Void came three years after
Fiction, yet here in 2019,
The Liberation has come thirteen years after 2006’s experimental sidestep in
Gloria and a baffling, whopping sixteen years after progressive-melodic-death-metal masterpiece
Back To Times Of Splendor, its true predecessor and inspiration, the primary source for Disillusion’s committed fanbase.
Like
Void compared to
Fiction,
The Liberation contains much of the same progressive melo-death “gist” of
Splendor, yet none of the charisma, mind-possessing melodies, and proper song placement that should be coupled with vital,
pivotal album pacing. To be frank, it’s simply a bad album trying desperately hard to be an amazing one, to be another
Splendor in look, feel, and execution. But it’s just not. Like, not at all. Second pre-release song “Wintertide” tells it all: The album’s best hook of “And in the night-time longing and wintertide memories [...}” is suffocated and buried inside this twelve-minute epic, the first of three to be found on the album, that stops and stutters at the oddest moments and runs at a confusingly low tempo. Honestly, this song would be so much better if sh
it were kicked up a notch, the bridge curved a bit and, well, just placed better, and the run time, due to a tempo increase, were brought down to nine or ten minutes.
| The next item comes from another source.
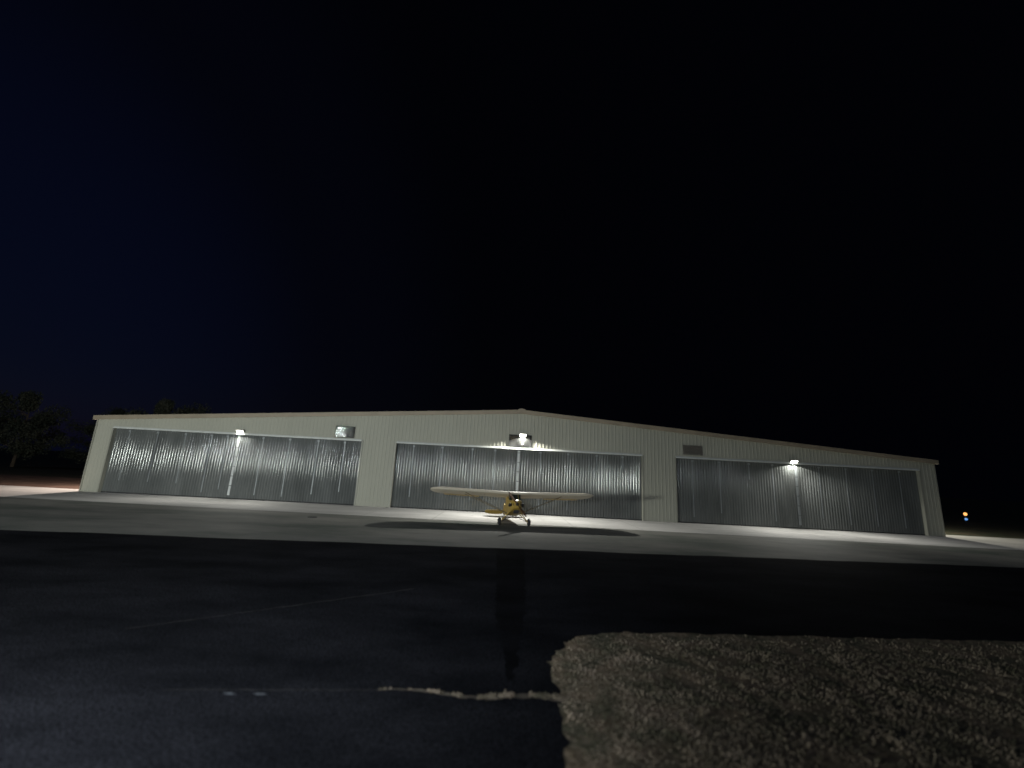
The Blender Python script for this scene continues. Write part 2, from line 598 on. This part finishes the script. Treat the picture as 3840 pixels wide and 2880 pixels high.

I make a big deal about “Wintertide” in particular because it’s sadly
The Liberation’s best song, easily. Next follows first pre-release song “The Great Unknown”, a track that was meant to excite the fan base and announce that Disillusion had finally returned back when it was debuted in mid-July, but as a song it’s fairly weak and the chorus is just forgettable. I had hoped this shorter cut (in comparison to the epics) would work better in context of the album, but it really doesn’t at all. The musicianship is serviceable, but only just that. It then leads to “A Shimmer In The Darkness”, which gets props for having a unique Middle-Eastern vibe in its guitar lines, if only for variation’s sake. This track’s rolling melody reminds me of parts of 2006’s
Gloria, and while an interesting song in its own right, there is no reason to have it drag on for seven minutes. Lyrically, this finds our album’s character drowning in a sea of woe and “catastrophe”, always, which is supposed to be the proper lead in for
The Liberation’s title song and second epic.
Like “Wintertide”, “The Liberation” is a twelve-minute cut that contains what many Disillusion epics up until now have always contained-- a growled, heady verse, then a more mellow, catchy chorus, and then a multi-part bridge that circles back on itself and returns to the chorus section. This one in particular, however, is as close as Disillusion have ever come to ripping themselves off, and by that I mean, as
The Liberation’s title track, I can’t shake the feeling that this is just a diet version of
Splendor’s amazing title track. It’s got all those elements, yet weaker, and it’s placed in a way that directly recalls the latter in an eerily similar fashion, bordering on plagiarism. In context of the album, this ripping off of styles in the title track may have worked better if “A Shimmer In The Darkness” had set it up more fittingly, or if the forgettable “Time To Let Go” didn’t follow it, but whatever the case is, as the album’s centerpiece, it’s a complete failure.
Conceptually and lyrically, it wouldn’t have worked, but 2016’s one-off single “Alea” would have been a better way to close
The Liberation because as it stands, final epic “The Mountain” is absolute garbage. It’s another twelve-minute suite that prods on at a slow-ish pace for four minutes and then cuts into a quiet bit that features this odd, wailing horn part with Schmidt crooning in the background for another four minutes. Then, the final four minutes of the song decide to get serious; it’s like the band suddenly remembers that itself and the audience are still there and that they need to close this mess off. A pseudo-epic guitar solo then fires away, but by this point in the track, it’s too late. “The Mountain” is a lost cause, much like
The Liberation itself.
So, yeah, a lost cause is hardly another Tool success story, and while fans may like
The Liberation, somehow, or at the very least may like a few songs from it, this stands as a horrible sequel to one of my favorite albums of all time. It contains many of the same progressive and melodic elements from
Splendor, but the charisma and full-throttle momentum of that masterpiece just aren’t here to be found in any way whatsoever. Maybe sixteen years is too long of a time to recall prior inspirations, or maybe Disillusion’s notorious line up changes had something to do with it; but whatever the case, this one goes down as the disappointment of the year. Actually, given the time span involved,
The Liberation is The Disappointment Of The Decade and provides ample evidence that some follow-ups should never be attempted. A total failure, well-intended or otherwise, but a total failure all the same.